═════ GIVEN DATA
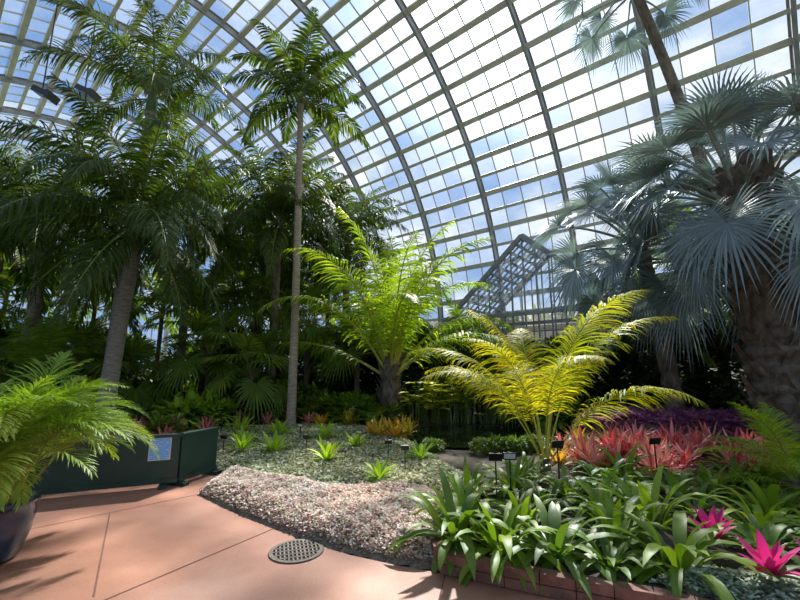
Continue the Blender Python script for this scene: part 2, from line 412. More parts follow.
def plinth(nm,c,lx,ly,ax,ay):
    mb=MB(); box(mb,c,lx,ly,.8,ax,ay,Z); c2=V(c); c2.z=.78
    box(mb,c2+V((0,0,.05)),lx,ly+.12,.08,ax,ay,Z)
    obj(nm,mb.mesh(nm,[M_stone]))
plinth('wall_back',W(6.7,NC+HA+.15,.4),S1-S0,.35,A,Nn)
plinth('wall_front',W(6.7,NC-HA-.15,.4),S1-S0,.35,A,Nn)
plinth('wall_left',W(S1+.15,NC,.4),26.6,.35,Nn,A)
plinth('wall_right',W(S0-.15,NC,.4),26.6,.35,Nn,A)

# glazed gabled vestibule inside against the far wall
mb=MB(); gl=MB()
sc_,hw,n0,n1,ez,az_=5.9,3.4,14.3,17.5,3.7,6.7
def bar(mb,p,q,w,m=0):
    p,q=V(p),V(q); d=(q-p); L=d.length; d.normalize(); u=d.cross(Z)
    u = u.normalized() if u.length>.01 else V((1,0,0))
    box(mb,(p+q)/2,L,w,w,d,u,d.cross(u),m)
for n in (n0,n1):
    for sg in (-1,1):
        bar(mb,W(sc_+sg*hw,n,0),W(sc_+sg*hw,n,ez),.16)
        bar(mb,W(sc_+sg*(hw+.3),n,ez-.2),W(sc_,n,az_),.16)
    bar(mb,W(sc_-hw,n,ez),W(sc_+hw,n,ez),.14)
    bar(mb,W(sc_-hw,n,2.4),W(sc_+hw,n,2.4),.1)
    for k in range(-6,7):
        x=k*hw/7; bar(mb,W(sc_+x,n,0),W(sc_+x,n,az_-abs(x)/hw*(az_-ez)),.05)
bar(mb,W(sc_,n0,az_),W(sc_,n1,az_),.18)
for sg in (-1,1):
    bar(mb,W(sc_+sg*hw,n0,ez),W(sc_+sg*hw,n1,ez),.14)
    for k in range(1,8):
        n=n0+(n1-n0)*k/8; bar(mb,W(sc_+sg*hw,n,ez),W(sc_,n,az_),.06)
    for k in range(1,12):
        x=hw*k/12; z=az_-(az_-ez)*k/12; bar(mb,W(sc_+sg*x,n0,z),W(sc_+sg*x,n1,z),.09)
    q=len(gl.v); gl.v += [W(sc_+sg*hw,n0,ez),W(sc_+sg*hw,n1,ez),W(sc_,n1,az_),W(sc_,n0,az_)]; gl.face((q,q+1,q+2,q+3))
q=len(gl.v); gl.v += [W(sc_-hw,n0,ez),W(sc_+hw,n0,ez),W(sc_,n0,az_)]; gl.face((q,q+1,q+2))
e=empty('glazed_vestibule')
obj('frame',mb.mesh('vestibule_frame',[M_fbacklit]),parent=e); obj('glass',gl.mesh('vestibule_glass',[M_glass]),parent=e)

# ------------------------------------------------------------------ ground
mb=MB()
mb.v += [V((-150,-150,-.12)),V((150,-150,-.12)),V((150,150,-.12)),V((-150,150,-.12))]; mb.face((0,1,2,3))
obj('outdoor_lawn',mb.mesh('lawn',[M_lawn]))
mb=MB(); mb.v += [W(S0,NC-HA,-.02),W(S1,NC-HA,-.02),W(S1,NC+HA,-.02),W(S0,NC+HA,-.02)]; mb.face((0,1,2,3))
obj('floor',mb.mesh('floor',[M_soil]))
edge=[(-2.75,5.85),(-2.6,5.55),(-1.8,4.85),(-.96,4.2),(-.44,3.86),(0,3.66),(.34,3.54),(1.03,3.22),(1.7,2.95),(2.5,2.5),(3.6,1.7),(5,.2),(5.5,-3)]
mb=MB(); pth=[(-2.75,6.9)]+edge+[(-6.5,-3),(-7.5,4.3),(-6.2,6.2)]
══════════
Copy nothing but the lines from the first one in the listing through the line with "plinth('wall_right',W(S0-.15,NC,.4),26.6,.35,Nn,A)", and omit the pictures.

_RESULT OF THIS EXERCISE_
Continue the Blender Python script for this scene: part 2, from line 412. More parts follow.
def plinth(nm,c,lx,ly,ax,ay):
    mb=MB(); box(mb,c,lx,ly,.8,ax,ay,Z); c2=V(c); c2.z=.78
    box(mb,c2+V((0,0,.05)),lx,ly+.12,.08,ax,ay,Z)
    obj(nm,mb.mesh(nm,[M_stone]))
plinth('wall_back',W(6.7,NC+HA+.15,.4),S1-S0,.35,A,Nn)
plinth('wall_front',W(6.7,NC-HA-.15,.4),S1-S0,.35,A,Nn)
plinth('wall_left',W(S1+.15,NC,.4),26.6,.35,Nn,A)
plinth('wall_right',W(S0-.15,NC,.4),26.6,.35,Nn,A)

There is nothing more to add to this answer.